To: GrandEagle
"If the second part of the sentence doesn't apply to the first, then there is absolutely no point in even adding the second phrase sense it has no meaning except in the context of the sentence."
I think all of the first eight amendments have several clauses that are unrelated (e.g., the 5th Am talks about grand jury presentment, double jeopardy, takings and other matters that have nothing to do with one another). The way I see it, the 4th Am actually has two clauses that have something to do with one another (both have to do with searches by the government), but one has to do with the reasonableness of the search, while the second imposes a limit on the ability of the government issuing a warrant to protect the police from liability. I will grant you that if there is probable cause and specificity and a judge thus issues a warrant, it would be very difficult to argue that such ensuing search would not be reasonable, but that does not mean that the opposite is true (that a warrantless search is per se unreasonable).
87 posted on
11/09/2005 6:32:58 AM PST by
AuH2ORepublican
(http://auh2orepublican.blogspot.com/)
To: AuH2ORepublican
but one has to do with the reasonableness of the search, while the second imposes a limit on the ability of the government issuing a warrant to protect the police from liability.

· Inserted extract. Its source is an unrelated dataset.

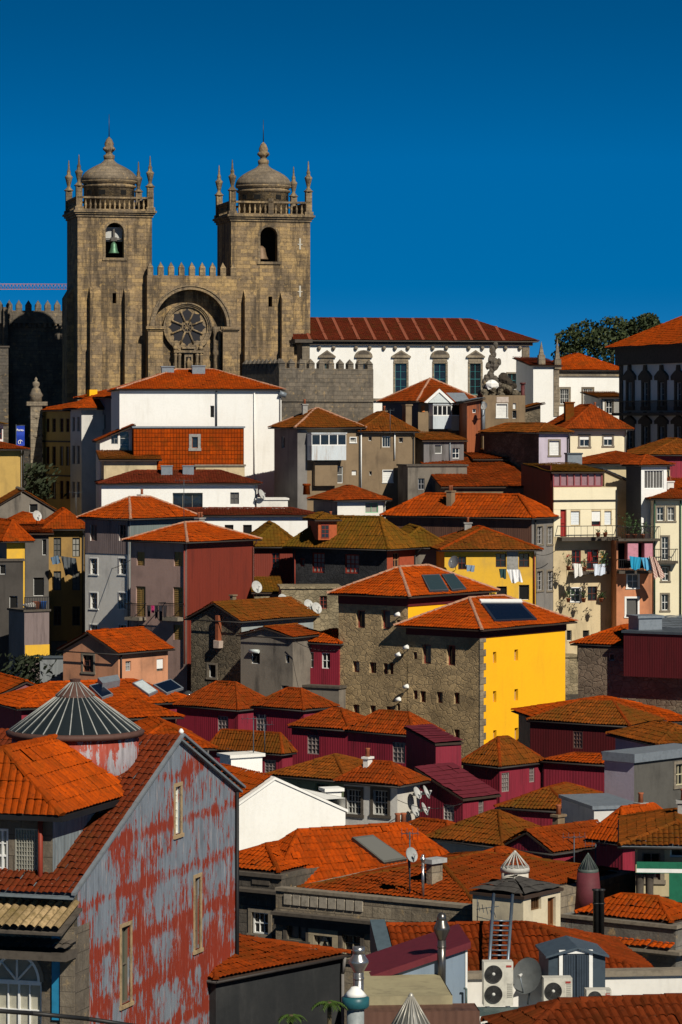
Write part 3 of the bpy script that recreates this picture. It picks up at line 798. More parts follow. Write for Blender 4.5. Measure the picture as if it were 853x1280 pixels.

I have searched both the Federalist and Anti-Federalist papers and have found no support for your position. I have, however, found a wealth of support in the anti_federalist papers to support my position. In fact, a couple of states, PA being the most vocal, would not enter into the agreement without the guarantee to be free from search and/or seizor without a warrant supported by evidence. I find absolutely no evidence that they though a warrant to be evil, but have found where they found searches unsupported by a warrant that had supporting evidence to be - and I quote - "grievous and oppressive"
If you have any supporting evidence I would be interested in hearing it.